Industry response and partnerships
Global cloud providers, chipmakers and system integrators are reportedly evaluating expanded footprints in India, drawn by a combination of market growth and policy incentives. Partnerships between multinational corporations and local firms could accelerate capacity building, while start-ups and research institutes would gain closer access to large-scale compute resources.
That activity would not only attract capital but also create new routes for technology transfer and domestic manufacturing. For companies selling AI services, closer proximity to Indian infrastructure can reduce costs and improve service levels to a fast-growing local customer base.
Economic and operational implications
If the investment target is met, the short-term effect would likely be a surge in construction, equipment imports and hiring in tech hubs. Over the medium term, expanded onshore capabilities could lower costs for Indian enterprises using AI, encourage new product development, and increase export opportunities for hardware and services.
However, scaling compute at this pace raises practical questions. Large server farms require reliable, high-capacity electricity and water for cooling; supply chains for advanced chips remain geographically concentrated; and workforce development will need sustained support to meet complex operational demands.
Challenges to watch
The plan’s success depends on several constraints that could slow or reshape investment flows:
- Availability and cost of clean, reliable power to run energy-intensive facilities.

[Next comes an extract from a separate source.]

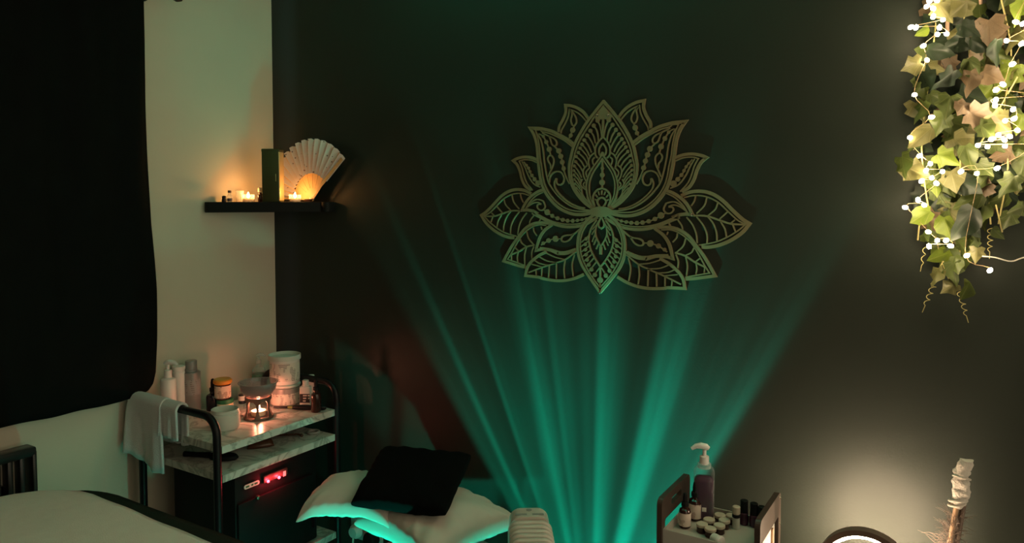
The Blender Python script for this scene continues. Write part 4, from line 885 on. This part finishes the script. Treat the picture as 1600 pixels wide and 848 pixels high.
def wrapped_stick():
    a = at(1507, 722, 1, -.10); b = at(1484, 848, 1, -.10); d = (a-b).normalized(); foot = b - d*((b.z-.66)/d.z)
    v = turned('vase', 'small vase on the side table holding the cloth-wrapped stick', 'vase', (foot.x, foot.y, .58), [('body', [(0, 0), (.028, 0), (.036, .02), (.034, .07), (.018, .105), (.020, .115), (.0175, .115), (.0155, .105), (.030, .07), (.032, .02), (0, .006)], 'grey_plastic')])
    t = thing('wrapped_stick', 'wooden stick with its tip wrapped in pale cloth and dry grass around it', 'stick', foot)
    L = (a-foot).length; M().tube([d*-.05, d*L*.98], [.0055, .0050], 10).build('stick', 'wood', t)
    M().tube([d*-.05+Vector((.013, .004, 0)), d*L*.72+Vector((.012, .01, 0))], [.0065, .0055], 10).build('second_stick', 'grass', t)
    m = M(); rnd = random.Random(4); N = 26; vs = []; fs = []; n = 18; z0, z1 = L-.098, L+.006
    for i in range(N+1):
        u = i/N; base = .0115+.0035*math.sin(u*3.2); step = .0028*((u*5.2) % 1) - (.003 if abs(u-.64) < .04 else 0); r = base+step
        off = Vector((.0035*math.sin(u*6), 0, 0)) + Vector((.004*u*u, 0, 0))
        for k in range(n):
            a2 = 2*PI*k/n; rr_ = r*(1+.10*math.sin(a2*3+u*9)+.05*rnd.uniform(-1, 1)); vs.append(d*(z0+(z1-z0)*u) + off + Vector((rr_*math.cos(a2), rr_*.85*math.sin(a2), .002*math.sin(a2*2+u*20))))
    for i in range(N):
        for k in range(n): fs.append((i*n+k, i*n+(k+1) % n, (i+1)*n+(k+1) % n, (i+1)*n+k))
    fs += [tuple(range(n))[::-1], tuple(N*n+k for k in range(n))]; m.add(vs, fs).build('cloth_wrap', 'gauze', t, ang=60)
    m = M()
    for i in range(3):
        z = z0+(z1-z0)*(.05, .12, .62)[i]; m.tube([d*z+Vector((.0152*math.cos(2*PI*k/16), .013*math.sin(2*PI*k/16), .004*math.cos(2*PI*k/16+i))) for k in range(16)], .0026, 6, True)
    m.build('wrap_fold', 'gauze', t)
    m = M()
    for i in range(800):                                         # wisps of dry grass
        u = rnd.uniform(.15, .66); side = rnd.gauss(0, .012); p0 = d*(L*u)+Vector((side*.5, rnd.uniform(-.015, .02), 0)); up = rnd.uniform(-.01, .022)
        p2 = p0+Vector((side*.9+rnd.gauss(0, .006), rnd.uniform(-.012, .012), up)); m.tube([p0, (p0+p2)/2+Vector((rnd.gauss(0, .002), 0, .003)), p2], [.0004, .0004, .0002], 3)
    o = m.build('grass_wisps', 'grass', t, smooth=False); o['kind'] = 'stuff'
wrapped_stick()
# ================================================================== HANGING IVY, CANES AND FAIRY LIGHTS
IV = random.Random(21)
def ivy_point(px, py, d): return at(px, py, 1, -d)
IVY0 = at(1520, 0, 1, -.02); IVY0.z = 2.16; IVY0.y = 0
def leaf_mesh(mt, kind):
    """five-lobed ivy leaf, tip down, folded along the midrib; unit length"""
    if kind == 0: out = [(0, .30), (.20, .40), (.42, .34), (.34, .10), (.50, -.06), (.26, -.20), (.14, -.42), (0, -.70)]
    elif kind == 1: out = [(0, .34), (.26, .42), (.36, .18), (.48, .14), (.32, -.14), (.18, -.36), (.08, -.54), (0, -.66)]
    else: out = [(0, .32), (.16, .36), (.30, .20), (.34, .0), (.28, -.22), (.16, -.44), (0, -.68)]
    zf = lambda x, y: .42*abs(x) - .45*(y+.1)**2 - .5*x*x + .07*math.sin(9*x+7*y)
    vs = []; fs = []; n = len(out)
    for sgn in (1, -1):
        for x, y in out: vs.append((sgn*x, zf(x, y), y))
    for sgn in (0, 1):
        for x, y in out: vs.append(((1, -1)[sgn]*x*.5, zf(x*.5, y*.72+.03)-.02, y*.72+.03))
    for k, o in ((0, 2*n), (n, 3*n)):
        for i in range(n-1): fs.append((k+i, k+i+1, o+i+1, o+i))
        for i in range(1, n-2): fs.append((o+0, o+i, o+i+1))
        fs.append((o+0, o+n-2, o+n-1))
    me = bpy.data.meshes.new('leaf'); me.from_pydata(vs, [], fs); me.update(); me.polygons.foreach_set('use_smooth', [True]*len(me.polygons)); me.materials.append(MT[mt]); return me
LEAF = {(k, m): leaf_mesh('leaf_'+m, k) for k in range(3) for m in 'bmodt'}
IVY = thing('ivy_garland', 'hanging ivy garland with green and dried tan leaves on the right wall', 'ivy', IVY0)
def leaf(px, py, size, m, d=None, rot=None, face=None):
    d = IV.uniform(.05, .12) if d is None else d; p = ivy_point(px, py, d); dist = (p-Vector(CAMP)).length; s = size/FPX*dist*1.0
    o = bpy.data.objects.new('leaf', LEAF[(IV.randrange(3), m)]); COL.objects.link(o); o.parent = IVY; o.location = p-IVY0
    o.scale = (s*IV.uniform(.9, 1.15),)*3
    tw = IV.uniform(-.9, .9) if face is None else face
    o.rotation_euler = (IV.uniform(-.7, .35), IV.uniform(-1.3, 1.3) if rot is None else rot, tw)
KEY = [(1445, 48, 27, 'b'), (1463, 80, 46, 'd'), (1512, 45, 42, 'd'), (1499, 66, 40, 'd'), (1527, 68, 44, 'd'), (1480, 121, 42, 'd'), (1448, 122, 46, 'd'), (1428, 102, 36, 'o'), (1517, 104, 46, 'm'), (1546, 46, 50, 't'), (1522, 88, 36, 't'),
       (1516, 126, 50, 't'), (1548, 118, 40, 't'), (1515, 150, 52, 'd'), (1577, 116, 46, 'b'), (1596, 12, 46, 'b'), (1472, 14, 44, 'o'), (1502, 10, 44, 'o'), (1582, 62, 46, 'o'), (1556, 76, 40, 'd'), (1462, 152, 36, 'm'), (1482, 162, 40, 'm'), (1504, 168, 36, 't'),
       (1440, 170, 36, 'm'), (1443, 210, 50, 'o'), (1430, 224, 44, 'm'), (1490, 205, 54, 'm'), (1502, 226, 50, 'o'), (1530, 180, 48, 't'), (1541, 202, 40, 'm'), (1560, 190, 42, 'o'), (1594, 190, 32, 'b'), (1412, 256, 44, 'm'), (1427, 266, 44, 'o'), (1476, 246, 42, 'b'), (1460, 256, 40, 'm'),
       (1512, 240, 42, 'm'), (1536, 262, 42, 'm'), (1489, 280, 42, 'o'), (1506, 286, 50, 'd'), (1540, 278, 32, 'm'), (1442, 336, 46, 'b'), (1520, 312, 50, 'm'), (1541, 297, 30, 't'), (1568, 242, 36, 't'), (1578, 286, 40, 'm'), (1592, 326, 34, 'm'), (1512, 342, 66, 'd'), (1470, 304, 42, 'm'), (1486, 332, 42, 'o'),
       (1478, 352, 46, 'b'), (1474, 398, 42, 'b'), (1446, 370, 26, 'm'), (1464, 430, 38, 'o'), (1490, 422, 40, 'm'), (1512, 449, 42, 'm'), (1526, 395, 30, 'o'), (1494, 410, 32, 'm'), (1556, 362, 30, 'm'), (1576, 342, 34, 'm'), (1540, 332, 40, 'm'), (1455, 105, 36, 'o'), (1470, 190, 40, 'm'), (1485, 448, 30, 'o')]
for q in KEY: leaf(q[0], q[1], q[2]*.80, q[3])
for i in range(222):                                             # leaves deeper in the bunch and beyond the frame edge
    py = IV.uniform(-60, 400); lo = 1432 + (18 if py < 60 else 0) + max(0, py-300)*.28; hi = 1650 - max(0, py-210)*.75
    if hi < lo+10: continue
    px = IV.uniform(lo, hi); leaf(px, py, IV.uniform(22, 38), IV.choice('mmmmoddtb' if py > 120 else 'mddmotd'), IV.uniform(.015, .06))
def vine(pts, r=.0016, d=.05, nm='stem'):
    P3 = [ivy_point(x, y, d+IV.uniform(-.015, .02))-IVY0 for x, y in pts]; M().tube(cr(P3, 5), r, 6).build(nm, 'stem', IVY)
for q in (((1500, -110), (1470, -30), (1460, 60), (1448, 150), (1440, 230), (1450, 320), (1470, 400), (1490, 455)), ((1520, -110), (1505, 0), (1515, 90), (1508, 180), (1500, 260), (1505, 350), (1495, 420)), ((1540, -110), (1560, -20), (1580, 80), (1570, 170), (1575, 260), (1560, 350)),
          ((1440, 330), (1436, 355), (1434, 375)), ((1465, 425), (1472, 412), (1480, 400)), ((1543, 300), (1546, 330), (1548, 350)), ((1556, 320), (1562, 345), (1566, 362)), ((1430, 105), (1445, 112), (1460, 118)), ((1415, 100), (1430, 110), (1445, 120)), ((1540, 330), (1520, 260), (1545, 200), (1590, 120))): vine(q)
def tendril(x0, y0, x1, y1, turns, r0):
    pts = []; N = turns*10; a = ivy_point(x0, y0, .06)-IVY0; b = ivy_point(x1, y1, .06)-IVY0
    for i in range(N+1):
        u = i/N; rr_ = r0*(1-u*.5) if u < .72 else r0*.64*max(0, 1-(u-.72)/.06); an = 2*PI*turns*min(u, .72)
        pts.append(a+(b-a)*u+Vector((rr_*math.cos(an), rr_*math.sin(an), rr_*.3*math.sin(an))))
    M().tube(pts, .0008, 5).build('tendril', 'stem', IVY)
for q in ((1462, 438, 1441, 488, 5, .0065), (1499, 455, 1513, 504, 5, .006), (1548, 356, 1546, 404, 5, .006), (1446, 384, 1438, 424, 3, .004)): tendril(*q)
M().lathe([(0, 0), (.012, 0), (.012, .006), (.005, .02), (.008, .05), (0, .052)], (0, 0, 0), 14, Matrix.Rotation(PI/2, 4, 'X')).build('wall_hook', 'screw', IVY)
# canes
t = thing('cane_support', 'pair of thin upright canes among the ivy', 'plant support', (IVY0.x, -.03, 1.2+.55))
for px in (1482, 1533):
    a = at(px, -60, 1, -.028); b = at(px-3, 130, 1, -.028); M().tube([a-t.location, b-t.location], .0038, 8).build('cane', 'bamboo_cane', t)
a = at(1470, 45, 1, -.020); b = at(1560, 60, 1, -.020); M().tube([a-t.location, b-t.location], .0034, 8).build('cross_cane', 'bamboo_cane', t)
# fairy lights
def fairy():
    c1 = [(310, 10), (290, 50), (340, 65), (340, 130), (415, 155), (165, 212), (205, 215), (388, 215), (373, 268), (445, 265), (262, 358), (292, 468), (195, 738), (985, 172), (1040, 185), (912, 318), (1030, 340), (957, 500), (885, 658), (830, 702), (828, 780), (822, 820), (370, 5)]
    c2 = [(308, 108), (150, 258), (220, 393), (300, 450), (268, 500), (310, 555), (235, 578), (345, 595), (210, 718), (115, 772), (255, 755), (390, 508), (525, 508), (642, 522), (650, 315), (790, 485), (720, 325), (750, 270), (800, 238), (850, 135), (775, 22), (910, 50), (915, 120), (940, 205), (885, 250), (850, 320), (845, 275)]
    c3 = [(285, 152), (350, 215), (415, 215), (290, 258), (568, 325), (738, 435), (450, 255)]
    B = [(1390+u/4.99, v/4.99) for u, v in c1] + [(1390+u/4.71, 160+v/4.71) for u, v in c2] + [(1390+u/4.71, 330+v/4.71) for u, v in c3] + [(1615, 40), (1622, 150), (1612, 230), (1480, -25), (1560, -30), (1610, -20)]
    t = thing('fairy_lights', 'string of warm white fairy lights wound through the ivy', 'string lights', (IVY0.x, -.05, 1.30)); O = Vector(t.location); me = None; pos = []
    for px, py in B:
        p = ivy_point(px, py, IV.uniform(.115, .15) if px > 1450 else IV.uniform(.075, .13))-O; pos.append((px, py, p))
        if me is None: o = M().lathe([(0, -.0056), (.0030, -.0043), (.0043, -.001), (.0038, .003), (.0020, .0056), (0, .006)], n=12).build('bulb', 'bulb', t); me = o.data
        else: o = bpy.data.objects.new('bulb', me); COL.objects.link(o); o.parent = t
        o.location = p; o.rotation_euler = (IV.uniform(-1.4, 1.4), IV.uniform(-1.4, 1.4), 0)
    for L, R in ((1380, 1500), (1500, 1640)):                     # two runs of wire, each threaded from top to bottom
        run = sorted([q for q in pos if L <= q[0] < R], key=lambda q: q[1]); m = M()
        pts = [q[2]+Vector((IV.uniform(-.004, .004), .012, .004)) for q in run]; m.tube(cr(pts, 4), .0005, 5)
        for q, c in zip(run, pts): m.tube([c, q[2]+Vector((0, .002, .004))], .0009, 5)
        m.build('wire', 'wire', t)
    M().tube(cr([ivy_point(1535, 400, .11)-O, ivy_point(1555, 402, .10)-O, ivy_point(1580, 408, .06)-O, ivy_point(1605, 401, .03)-O, ivy_point(1680, 390, .01)-O], 5), .0014, 6).build('lead_cable', 'white_wire', t)
fairy()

- Access to advanced semiconductor technology and long lead times for chip fabs.
- Land, permitting and environmental approvals for large-scale infrastructure projects.
- A steady pipeline of engineers and technicians trained in AI systems operations.
- Data governance, security and regulatory frameworks that affect where companies host sensitive workloads.
Geopolitics and market timing
Global firms are adjusting supply chains for resilience and geopolitical risk, and India is pitching itself as an alternative or complement to existing hubs. The window for attracting strategic AI infrastructure is narrow: decisions on datacenter locations, fab investments and cloud regions are made years in advance.
For policymakers, the immediate task will be balancing fast approvals and attractive incentives with the long-term needs of communities and the grid. For businesses, the calculus involves weighing market access against infrastructure readiness and regulatory certainty.
In short, India’s pursuit of more than $200 billion in AI infrastructure investment by 2028 is a high-stakes bid to capture a growing share of the global AI ecosystem. Progress over the next 12–36 months should reveal whether the ambition can convert into concrete projects—and what that will mean for jobs, energy use and the broader technology landscape.